The obvious question is, why dedicate a whole dining hall to a diet restriction that affects relatively few students.
“That was a question we’ve been asked before: ‘Why go there when, truly, [less than] 1 in 100 students are affected by celiac or gluten intolerancies,’” admits Rich Roldan, director of dining services. “But the reality is when we were talking to students and parents over the last five years, it’s just been increasingly more evident that parents, especially, are concerned about their students and their safety.”
Kent State for the past several years had a station exclusively serving food that was free of not just gluten but seven other of the most common allergens, complete with its own equipment and dedicated production area.
The flatbread pizzas at the Pizza station are among the most popular items so far on the Prentice Cafe menu.
However, Roldan says, “with everything going on in that kitchen and all the potential cross-contamination issues, we could never be 100 percent certain that it was always 100 percent gluten-free, that nothing has been introduced, through the air for example.”
So the more they thought about it, the more a complete dining hall dedicated to gluten-free meal choices made sense.
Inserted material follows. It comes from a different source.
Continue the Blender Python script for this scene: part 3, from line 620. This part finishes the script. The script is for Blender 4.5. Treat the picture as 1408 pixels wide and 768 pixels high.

What made the decision easier was the growing number of quality gluten-free products coming on the market, he says, which complement standard products like meats that are naturally gluten-free.
“The food [served in Prentice Hall] is regular food,” he emphasizes. “The things we can do with the products available now are pretty good, so we’ve been able to put this program in place and make a full dining facility that has great food and great variety.”
The menu includes choices from five stations: Classic (entrees), Grill (burgers and other hot sandwiches on gluten-free buns and rolls), Pizza (using gluten-free dough and flatbreads), Action (rotating to-order specialties ranging from gluten-free pasta to breakfast all day) and Burrito Del Rey (freshly made Mexican dishes using corn instead of flour tortillas).
Fresh produce, such as those in smoothies, are a staple of the Prentice menu.
The Mexican and Pizza stations have been especially popular in the first week, Roldan reports, and crowds have been brisk, driven by word of mouth.
“Students are coming in and really telling the story for us,” Roldan says. “We’re also seeing more faculty and staff, which we didn’t see at this location before.”
It has also begun to resonate with potential students as word has filtered out about Kent State’s unique eatery, with inquiries from potential students coming from as far away as Hawaii, Rolden says.
He admits some of the specialty items—the gluten-free breads and doughs especially—are more costly to procure but that has not been reflected in the prices charged, which are in line with similar items at the school’s other dining halls.
“We decided to absorb that cost [of the specialty items] because we didn’t want to have that stigma of [eating at Prentice Café] costing [students] more at this point,” Roldan says, “[so] we’ve kept prices flat with everybody else on campus. If [food cost] becomes [an issue] we’ll address that next year,” he adds.
Students can use their declining balance meal plans to pay on an a la carte basis just like at the other dining centers. Kent State’s dining program is all retail so there is no all-you-care-to-eat option on campus.
Prentice Café is open weekdays from 8 a.m. to 8 p.m. (6 p.m. on Fridays) but is closed on weekends as there isn’t enough traffic on Saturdays and Sundays at that area of campus to justify it staying open.